Steve Humphries-Brooks
Steve Humphries-Brooks
Humphries-Brooks joined the faculty in 1983 as a visiting instructor of religion. He earned his M.A. and Ph.D. in religion from Columbia University/Union Theological Seminary. At Hamilton, his areas of interest include portrayals of Jesus in film, literary and social-historical criticism of the Gospels, early Christian literature and paganism. In 2006, he examined how the life of Jesus has been portrayed in major films in the book Cinematic Savior: Hollywood's Making of the American Christ (Praeger). Humphries-Brooks teaches "The Celluloid Savior," a course that explores the depiction of Jesus Christ in modern media and was featured in The New York Times and on NPR's "All Things Considered." He has also published "How to View a Jesus Movie," a useful guide to viewing Mel Gibson's movie "The Passion of the Christ." 

Katie Kodat
Catherine Kodat
Kodat is the current chair of the English Department and director of the American Studies Program. She earned her Ph.D. at Boston University and came to Hamilton in 1995. In 2007 she contributed a chapter to the anthology, Companion to Narrative Theory, titled "I'm Spartacus!," and a chapter about William Faulkner to Cambridge Companion to the Modernist Novel. She has written reviews and essays on 20th century literature and culture for publications such as American Literary History, American Quarterly, Salmagundi Boston Review and Mosaic, and is currently working on a book about the uses of culture during the Cold War. Kodat has been a research fellow at the Rothermere American Institute at the University of Oxford and Fulbright lecturer in American Studies at Eötvös Loránd Tudományegyetem (ELTE) in Budapest. An inaugural recipient of a Millicent C. McIntosh Flexible Fellowship from the Woodrow Wilson National Fellowship Foundation, she recently received the 2008 Class of 1963 Excellence in Teaching Award, which recognizes one Hamilton faculty member each year who demonstrates extraordinary commitment to and skill in teaching.
 
Onno Oerlemans
Onno Oerlemans
Oerlemans received his Ph.D. from Yale University. In 2007 he published two essays, "A Defense of Anthropomorphism: Comparing Coetzee and Gowdy" in Mosaic: A Journal for the Interdisciplinary Study of Literature, and "Romanticism and the City: Toward a Green Architecture" in Coming into Contact: Explorations in Ecocritical Theory and Practice (University of Georgia Press). His previously published work includes articles on the form and function of lyric in Whitman, Milton, and Wordsworth, on literary theory and Henry James, and on animal rights and taxonomy in romanticism.

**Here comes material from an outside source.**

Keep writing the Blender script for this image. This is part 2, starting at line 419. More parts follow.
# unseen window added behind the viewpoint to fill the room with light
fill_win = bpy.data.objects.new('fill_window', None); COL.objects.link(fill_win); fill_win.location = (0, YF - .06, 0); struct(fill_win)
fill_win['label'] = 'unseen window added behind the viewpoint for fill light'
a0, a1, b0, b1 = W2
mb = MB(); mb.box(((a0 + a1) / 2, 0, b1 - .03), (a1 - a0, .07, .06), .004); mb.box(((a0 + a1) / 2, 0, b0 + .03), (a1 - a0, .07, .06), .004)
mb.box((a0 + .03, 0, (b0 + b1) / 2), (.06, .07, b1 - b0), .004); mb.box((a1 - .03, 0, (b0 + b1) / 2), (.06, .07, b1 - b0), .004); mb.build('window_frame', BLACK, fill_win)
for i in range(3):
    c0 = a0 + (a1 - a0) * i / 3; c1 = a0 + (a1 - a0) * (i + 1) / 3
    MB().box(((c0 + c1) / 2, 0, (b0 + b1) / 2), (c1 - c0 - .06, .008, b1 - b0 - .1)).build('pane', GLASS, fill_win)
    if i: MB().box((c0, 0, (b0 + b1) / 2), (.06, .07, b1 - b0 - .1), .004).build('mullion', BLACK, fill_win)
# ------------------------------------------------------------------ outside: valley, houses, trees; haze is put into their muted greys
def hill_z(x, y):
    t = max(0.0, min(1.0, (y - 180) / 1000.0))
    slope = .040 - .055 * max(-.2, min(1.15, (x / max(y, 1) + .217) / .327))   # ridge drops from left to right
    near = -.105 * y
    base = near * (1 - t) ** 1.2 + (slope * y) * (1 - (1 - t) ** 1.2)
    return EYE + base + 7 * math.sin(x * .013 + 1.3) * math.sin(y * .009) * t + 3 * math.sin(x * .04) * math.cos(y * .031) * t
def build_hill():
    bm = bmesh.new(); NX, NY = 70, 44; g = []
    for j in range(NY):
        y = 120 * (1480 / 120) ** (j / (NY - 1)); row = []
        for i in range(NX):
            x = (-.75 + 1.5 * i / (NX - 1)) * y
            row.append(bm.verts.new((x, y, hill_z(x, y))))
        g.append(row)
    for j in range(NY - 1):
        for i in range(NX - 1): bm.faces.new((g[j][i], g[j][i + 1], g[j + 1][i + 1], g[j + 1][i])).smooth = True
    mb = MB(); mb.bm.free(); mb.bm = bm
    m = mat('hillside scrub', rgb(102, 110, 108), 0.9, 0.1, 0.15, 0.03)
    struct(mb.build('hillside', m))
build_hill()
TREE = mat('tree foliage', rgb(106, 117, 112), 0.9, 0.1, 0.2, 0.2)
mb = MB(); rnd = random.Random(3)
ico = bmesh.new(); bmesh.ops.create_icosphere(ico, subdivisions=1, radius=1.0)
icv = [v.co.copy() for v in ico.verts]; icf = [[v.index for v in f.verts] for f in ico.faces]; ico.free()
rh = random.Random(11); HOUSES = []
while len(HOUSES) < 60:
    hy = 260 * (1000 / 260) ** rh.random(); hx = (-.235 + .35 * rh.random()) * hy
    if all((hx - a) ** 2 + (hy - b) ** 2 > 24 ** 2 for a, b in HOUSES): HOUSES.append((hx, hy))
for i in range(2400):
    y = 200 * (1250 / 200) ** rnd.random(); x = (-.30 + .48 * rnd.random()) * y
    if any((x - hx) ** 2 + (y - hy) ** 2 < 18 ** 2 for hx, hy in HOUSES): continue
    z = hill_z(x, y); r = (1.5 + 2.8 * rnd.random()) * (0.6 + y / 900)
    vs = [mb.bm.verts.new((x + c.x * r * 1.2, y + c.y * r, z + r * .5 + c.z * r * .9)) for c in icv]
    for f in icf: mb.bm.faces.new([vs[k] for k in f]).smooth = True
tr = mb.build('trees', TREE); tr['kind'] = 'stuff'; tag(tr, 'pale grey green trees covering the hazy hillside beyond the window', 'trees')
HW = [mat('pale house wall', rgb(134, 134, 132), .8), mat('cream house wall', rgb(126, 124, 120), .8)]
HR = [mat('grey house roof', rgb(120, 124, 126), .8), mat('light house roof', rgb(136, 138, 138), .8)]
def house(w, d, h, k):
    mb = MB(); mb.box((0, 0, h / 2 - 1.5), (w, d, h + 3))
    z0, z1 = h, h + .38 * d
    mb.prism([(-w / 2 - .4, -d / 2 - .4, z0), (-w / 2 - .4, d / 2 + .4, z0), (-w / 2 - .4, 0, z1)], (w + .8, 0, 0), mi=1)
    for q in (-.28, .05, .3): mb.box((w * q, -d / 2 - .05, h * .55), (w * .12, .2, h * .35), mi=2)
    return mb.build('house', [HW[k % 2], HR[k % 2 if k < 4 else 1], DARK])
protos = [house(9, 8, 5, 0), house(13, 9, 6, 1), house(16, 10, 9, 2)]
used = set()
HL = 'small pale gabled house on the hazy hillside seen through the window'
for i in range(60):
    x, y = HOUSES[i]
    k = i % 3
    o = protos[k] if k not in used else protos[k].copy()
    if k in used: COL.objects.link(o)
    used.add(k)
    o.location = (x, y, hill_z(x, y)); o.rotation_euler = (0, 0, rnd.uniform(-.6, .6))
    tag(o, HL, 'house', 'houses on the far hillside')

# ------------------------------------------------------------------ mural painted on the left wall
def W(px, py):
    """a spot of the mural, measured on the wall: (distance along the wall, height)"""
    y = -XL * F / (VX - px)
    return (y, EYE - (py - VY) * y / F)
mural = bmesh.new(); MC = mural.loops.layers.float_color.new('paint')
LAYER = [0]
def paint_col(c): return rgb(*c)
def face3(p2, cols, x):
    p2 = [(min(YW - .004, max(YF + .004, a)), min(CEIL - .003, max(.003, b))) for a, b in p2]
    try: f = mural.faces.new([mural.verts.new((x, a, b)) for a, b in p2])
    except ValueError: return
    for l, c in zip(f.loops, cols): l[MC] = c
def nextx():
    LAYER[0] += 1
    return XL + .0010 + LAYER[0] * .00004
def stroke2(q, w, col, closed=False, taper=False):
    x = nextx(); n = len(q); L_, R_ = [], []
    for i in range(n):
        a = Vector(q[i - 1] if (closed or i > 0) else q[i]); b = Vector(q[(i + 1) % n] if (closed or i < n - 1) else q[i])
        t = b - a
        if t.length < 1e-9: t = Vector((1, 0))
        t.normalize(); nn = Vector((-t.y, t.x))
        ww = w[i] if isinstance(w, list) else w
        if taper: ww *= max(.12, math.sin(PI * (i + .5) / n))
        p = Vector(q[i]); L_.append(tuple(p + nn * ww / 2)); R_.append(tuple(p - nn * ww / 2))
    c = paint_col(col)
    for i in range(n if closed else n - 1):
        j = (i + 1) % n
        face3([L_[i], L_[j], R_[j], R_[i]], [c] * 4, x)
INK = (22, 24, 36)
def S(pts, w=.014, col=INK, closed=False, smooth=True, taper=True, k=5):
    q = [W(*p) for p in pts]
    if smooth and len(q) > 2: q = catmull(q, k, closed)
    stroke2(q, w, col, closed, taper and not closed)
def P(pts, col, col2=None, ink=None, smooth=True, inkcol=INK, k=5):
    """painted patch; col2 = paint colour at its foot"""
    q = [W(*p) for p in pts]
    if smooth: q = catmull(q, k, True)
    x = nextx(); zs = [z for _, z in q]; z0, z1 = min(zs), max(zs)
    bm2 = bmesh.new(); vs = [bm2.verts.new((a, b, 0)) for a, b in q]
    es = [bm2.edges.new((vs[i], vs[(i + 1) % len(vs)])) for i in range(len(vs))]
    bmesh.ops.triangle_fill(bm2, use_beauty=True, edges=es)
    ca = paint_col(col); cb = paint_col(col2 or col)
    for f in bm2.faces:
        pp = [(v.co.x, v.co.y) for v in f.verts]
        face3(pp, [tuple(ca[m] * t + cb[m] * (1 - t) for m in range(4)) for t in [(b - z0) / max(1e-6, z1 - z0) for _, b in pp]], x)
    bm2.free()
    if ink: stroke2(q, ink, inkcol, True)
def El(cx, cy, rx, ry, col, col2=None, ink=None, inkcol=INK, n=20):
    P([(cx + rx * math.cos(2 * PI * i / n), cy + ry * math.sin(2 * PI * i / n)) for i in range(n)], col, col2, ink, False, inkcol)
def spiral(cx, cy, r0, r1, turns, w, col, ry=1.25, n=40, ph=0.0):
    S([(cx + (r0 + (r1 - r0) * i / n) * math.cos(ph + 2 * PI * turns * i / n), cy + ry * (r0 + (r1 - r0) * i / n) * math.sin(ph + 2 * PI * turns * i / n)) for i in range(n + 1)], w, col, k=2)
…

Oerlemans has also published articles on the romantic origins of environmentalism, and architecture in romantic period writing, as well as a book titled Romanticism and the Materiality of Nature (University of Toronto Press, 2002), which examines the many ways in which romantic-period authors explore and represent the physical presence of the natural world. His current research is on the representation of animals in 20th century literature.